Erwien menjelaskan selama masa Jawa Kuno, emas masih berfungsi untuk pembayaran denda. Di Jawa, masa berlakunya emas sebagai alat transaksi lebih singkat daripada di Sumatra.

Abad 13 sampai 15, emas sudah tidak lagi digunakan di Jawa. Sedangkan di Sumatra, abad 15 sampai 17 emas masih beredar.

“Kerajaan-kerajaan Islam di Sumatra masih menggunakan emas lebih lama dibandingkan di Jawa. Hal ini dikarenakan kemungkinan jumlah volume manusia sedikit daripada di Jawa. Mungkin juga perputaran perdagangannya berkaitan dengan negara yang menggunakan emas, misal Turki Utsmani dan negara Islam lain di Afrika,” kata dia menjelaskan.

Berbeda dengan di Jawa, saat penetrasi uang Cina, kepeng semakin besar dan relasi dagangannya intens. Ada pula mata uang real Spanyol yang tak kalah intens di area Jawa. Ini pada akhirnya menggeser mata uang emas yang sudah mulai berkurang.

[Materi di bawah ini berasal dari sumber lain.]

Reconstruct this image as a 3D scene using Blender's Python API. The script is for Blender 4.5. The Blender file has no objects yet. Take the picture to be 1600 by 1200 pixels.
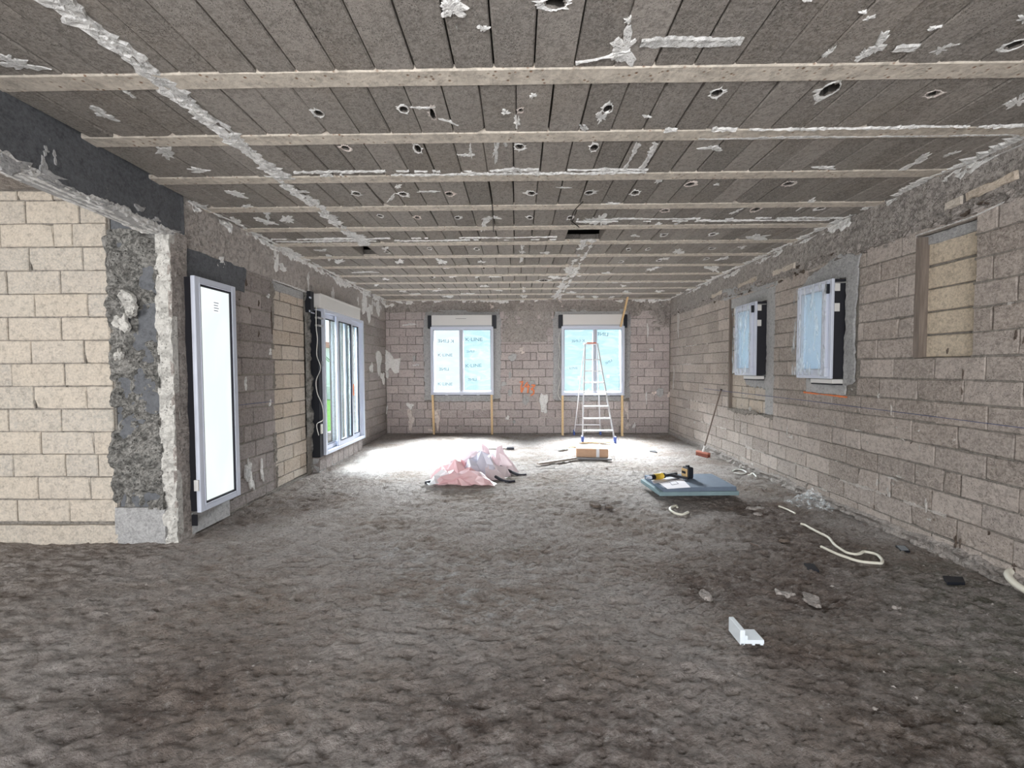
import bpy, math, random
import numpy as np
from mathutils import Vector, Matrix

random.seed(7)
R_ = random.Random(11)
SC = bpy.context.scene
COL = SC.collection
V = Vector

# ------------------------------------------------------------------ camera
CAM_H = 1.51
F_PX, PITCH, YAW, ROLL = 671.97, .0359, .0157, -.0036
cy_, sy_ = math.cos(YAW), math.sin(YAW)
CF = V((-sy_*math.cos(PITCH), cy_*math.cos(PITCH), -math.sin(PITCH)))
cr0 = V((cy_, sy_, 0)); cu0 = cr0.cross(CF)
CR = cr0*math.cos(ROLL)+cu0*math.sin(ROLL)
CU = -cr0*math.sin(ROLL)+cu0*math.cos(ROLL)
cd = bpy.data.cameras.new('camera')
cam = bpy.data.objects.new('camera', cd); COL.objects.link(cam)
cd.sensor_width = 36; cd.lens = F_PX/1600*36; cd.clip_start = .05; cd.clip_end = 300
cam.matrix_world = Matrix(((CR.x, CU.x, -CF.x, 0), (CR.y, CU.y, -CF.y, 0), (CR.z, CU.z, -CF.z, CAM_H), (0, 0, 0, 1)))
SC.camera = cam

def at(pl, c, u, v):
    """the point where the sight line through a place in the photograph meets a real plane of the room"""
    r = CF + CR*((u-800)/F_PX) + CU*((600-v)/F_PX)
    o = V((0, 0, CAM_H)); i = 'xyz'.index(pl)
    return o + r*((c-o[i])/r[i])

# ------------------------------------------------------------------ world, sun, daylight at the openings, exposure
SC.view_settings.view_transform = 'Standard'
SC.view_settings.look = 'None'
SC.view_settings.exposure = 0.46
SC.view_settings.gamma = 1.0
SC.view_settings.use_curve_mapping = False
SC.cycles.max_bounces = 8
SC.cycles.diffuse_bounces = 5
SC.cycles.transparent_max_bounces = 12
SC.cycles.caustics_reflective = False
SC.cycles.caustics_refractive = False
SC.cycles.sample_clamp_indirect = 6

w = bpy.data.worlds.new('sky'); SC.world = w; w.use_nodes = True
nt = w.node_tree; bg = nt.nodes['Background']
tc = nt.nodes.new('ShaderNodeTexCoord'); sp = nt.nodes.new('ShaderNodeSeparateXYZ'); rp = nt.nodes.new('ShaderNodeValToRGB')
nt.links.new(tc.outputs['Generated'], sp.inputs[0]); nt.links.new(sp.outputs['Z'], rp.inputs[0]); nt.links.new(rp.outputs[0], bg.inputs[0])
rp.color_ramp.elements[0].color = (.86, .93, 1, 1); rp.color_ramp.elements[0].position = 0
rp.color_ramp.elements[1].color = (.58, .78, 1, 1); rp.color_ramp.elements[1].position = .7
bg.inputs[1].default_value = 1.3

def lamp(name, kind, loc, direction, energy, color=(1, 1, 1), **kw):
    d = bpy.data.lights.new(name, kind); d.energy = energy; d.color = color
    for k, v in kw.items(): setattr(d, k, v)
    o = bpy.data.objects.new(name, d); COL.objects.link(o); o.location = loc
    o.rotation_euler = V(direction).to_track_quat('-Z', 'Y').to_euler()
    return o
SUN = lamp('sun', 'SUN', (0, 20, 20), (-.06, -1, -1.02), 4.5, (1, .95, .90), angle=math.radians(2))
D2 = math.radians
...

Dikutip Indonesia.go.id, Nusa Jawa: Jaringan Asia oleh Denys Lombard (1996) menyebut memasuki periode Majapahit di akhir abad ke-13, mata uang berbahan emas sudah tidak ditemukan. Sumber BI Institute mencatat, era itu muncul uang “gobog” yang berbahan tembaga dan berbentuk bulat dengan lubang di tengah. Gobog memiliki lingkar diameter 46 milimeter, berat 24,5 gram, dan tebal 2 milimeter.

Lombard mencatat sejak abad ke-12, mata uang logam Cina “kepeng” memiliki peran penting di Jawa. Sumber lain dari Analisis Hasil Penelitian Arkeologi II – Kehidupan Ekonomi Masa Lampau Berdasarkan Data Arkeologi (1991) mencatat sampai pertengahan abad ke-13 Masehi, kepeng belum menjadi mata uang dominan di Jawa. Sebab, tidak ada sumber tertulis tentang hal itu.

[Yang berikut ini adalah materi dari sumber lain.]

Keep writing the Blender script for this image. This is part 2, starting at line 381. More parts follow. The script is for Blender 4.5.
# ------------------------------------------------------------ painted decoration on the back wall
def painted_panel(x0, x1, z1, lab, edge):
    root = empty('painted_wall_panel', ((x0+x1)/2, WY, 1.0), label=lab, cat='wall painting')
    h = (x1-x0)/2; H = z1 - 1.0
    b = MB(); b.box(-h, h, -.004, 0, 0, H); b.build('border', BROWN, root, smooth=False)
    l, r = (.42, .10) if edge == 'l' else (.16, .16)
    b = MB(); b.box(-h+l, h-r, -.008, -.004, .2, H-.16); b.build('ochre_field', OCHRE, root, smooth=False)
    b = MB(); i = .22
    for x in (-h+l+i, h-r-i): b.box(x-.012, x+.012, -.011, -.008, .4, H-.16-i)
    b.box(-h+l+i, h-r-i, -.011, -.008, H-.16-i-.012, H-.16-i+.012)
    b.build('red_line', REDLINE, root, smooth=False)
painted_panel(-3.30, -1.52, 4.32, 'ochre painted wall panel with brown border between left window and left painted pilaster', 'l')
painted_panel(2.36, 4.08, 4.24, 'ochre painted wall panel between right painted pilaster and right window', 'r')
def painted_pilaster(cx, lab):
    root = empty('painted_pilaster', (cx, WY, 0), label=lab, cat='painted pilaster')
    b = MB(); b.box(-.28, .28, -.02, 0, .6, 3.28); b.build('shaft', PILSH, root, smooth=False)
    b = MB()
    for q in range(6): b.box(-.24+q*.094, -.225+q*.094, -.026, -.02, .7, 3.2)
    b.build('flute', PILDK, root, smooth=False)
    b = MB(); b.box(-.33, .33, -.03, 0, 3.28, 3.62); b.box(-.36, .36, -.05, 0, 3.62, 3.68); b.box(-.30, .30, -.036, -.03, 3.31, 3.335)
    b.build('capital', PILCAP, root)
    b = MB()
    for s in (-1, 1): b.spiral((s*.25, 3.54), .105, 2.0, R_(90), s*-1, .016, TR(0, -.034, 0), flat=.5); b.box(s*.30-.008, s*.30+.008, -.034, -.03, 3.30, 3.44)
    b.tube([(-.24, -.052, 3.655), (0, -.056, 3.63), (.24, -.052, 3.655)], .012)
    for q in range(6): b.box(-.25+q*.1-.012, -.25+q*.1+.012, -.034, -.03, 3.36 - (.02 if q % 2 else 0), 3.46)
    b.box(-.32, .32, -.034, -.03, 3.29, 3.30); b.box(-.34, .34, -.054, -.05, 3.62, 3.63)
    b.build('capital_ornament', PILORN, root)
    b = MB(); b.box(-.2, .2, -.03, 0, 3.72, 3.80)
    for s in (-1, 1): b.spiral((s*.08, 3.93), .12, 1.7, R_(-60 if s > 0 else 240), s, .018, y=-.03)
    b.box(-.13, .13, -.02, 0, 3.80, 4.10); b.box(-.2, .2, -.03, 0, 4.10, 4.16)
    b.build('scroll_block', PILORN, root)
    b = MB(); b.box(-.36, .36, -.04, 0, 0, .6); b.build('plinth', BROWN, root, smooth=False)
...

Satu abad kemudian, saat era Raja Hayam Wuruk yang memerintahkan Kerajaan Majapahit berlaku mata uang kepeng di Jawa. Istilah lokalnya disebut pisis.

Selain sumber berita dari catatan perjalanan orang-orang Cina, penggunaan uang kepeng dalam sistem moneter masyarakat di Tanah Jawa juga tercatat di banyak parasasti. Bahkan tercantum dalam kitab undang-undang Majapahit, Kutaramawana.